De la rue au Parlement : l’héritage de l’Aragalaya
L’année 2022 marque un tournant dans l’histoire récente du Sri Lanka. Face à la pire crise économique depuis l’indépendance de 1948, des centaines de milliers de Sri-Lankais descendent dans la rue lors d’un mouvement de protestation sans précédent, l’Aragalaya (« la lutte » en cinghalais). Cette mobilisation historique aboutit à la chute du président Gotabaya Rajapaksa, issu d’une dynastie politique qui dominait le pays depuis des décennies.
Au cœur de ce soulèvement, Swasthika Arulingam s’impose comme l’une des figures de proue du mouvement. Mais pour cette militante aguerrie, la démission de Rajapaksa ne suffit pas : « L’Aragalaya m’a fait comprendre l’importance du pouvoir d’État pour donner du poids à notre action politique », analyse-t-elle.
L’Alliance pour la Lutte Populaire : une nouvelle force politique
C’est dans le sillage de cette révolte populaire qu’est née l’Alliance pour la Lutte Populaire (PSA), une formation politique qui entend prolonger dans les urnes l’élan de l’Aragalaya. À la différence des partis traditionnels sri-lankais, souvent structurés autour de grandes familles politiques et de logiques communautaires, le PSA se veut un mouvement transversal.
« Nous voulons être une opposition qui soutient le gouvernement quand il adopte des lois favorables au peuple, et qui s’y oppose fermement quand il agit de manière abusive », résume Arulingam. Une position qui tranche avec la pratique politique habituelle dans ce pays où le Parlement est souvent accusé de servilité face à l’exécutif.
Entre syndicalisme et politique institutionnelle
Présidente du Syndicat des Travailleurs Commerciaux et Industriels (CIWU) et de la Fédération Unie du Travail (UFL), Arulingam incarne également le lien entre luttes sociales et combat politique. Dans un pays où les réformes imposées par le FMI aggravent les difficultés des classes populaires, cette dimension sociale est cruciale.
Le défi est de taille : le Sri Lanka croule sous une dette de 83 milliards de dollars et l’administration du président Ranil Wickremesinghe, qui a succédé à Rajapaksa, poursuit une politique d’austérité contestée. Face à cette situation, le PSA propose notamment la création de « conseils populaires » pour permettre une participation directe des citoyens aux décisions politiques.
Les débats au sein de la gauche
L’approche du PSA ne fait pas l’unanimité au sein de la gauche sri-lankaise. Certains militants et organisations considèrent que l’engagement dans la politique électorale risque de désamorcer le potentiel radical du mouvement, plaidant plutôt pour le renforcement des syndicats et des organisations communautaires.
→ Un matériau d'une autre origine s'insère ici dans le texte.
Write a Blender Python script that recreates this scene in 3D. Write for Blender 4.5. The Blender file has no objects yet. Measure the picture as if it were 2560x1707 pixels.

Pour Arulingam, ces critiques passent à côté de l’enjeu : « Les systèmes ne changent pas uniquement à travers le Parlement », reconnaît-elle. « Le changement de système que les gens réclament ne peut être obtenu que par un mouvement populaire soutenu et des luttes continues. Le Parlement n’est qu’un espace pour faire écho à cette lutte au sein des structures formelles de l’État. »
Un test pour la démocratie sri-lankaise
La candidature d’Arulingam intervient à un moment critique pour la démocratie sri-lankaise. Depuis son indépendance du Royaume-Uni, le pays a connu une alternance de périodes démocratiques et autoritaires, marquées par la guerre civile et la domination de quelques familles politiques puissantes.
Dans ce contexte, l’émergence d’une force politique issue des mouvements sociaux, dirigée par une femme tamoule et portant un projet de transformation sociale radical, constitue en soi un événement. Pour Swasthika Arulingam, il ne s’agit pas seulement de gagner des sièges au Parlement, mais de démontrer qu’un autre Sri Lanka est possible.
« Nous devons reconquérir cet espace politique qui a été corrompu par les élites politiques et économiques », affirme-t-elle. Un combat qui résonne bien au-delà des frontières de cette île de l’océan Indien, à l’heure où de nombreuses démocraties font face aux défis du renouvellement politique et de la justice sociale.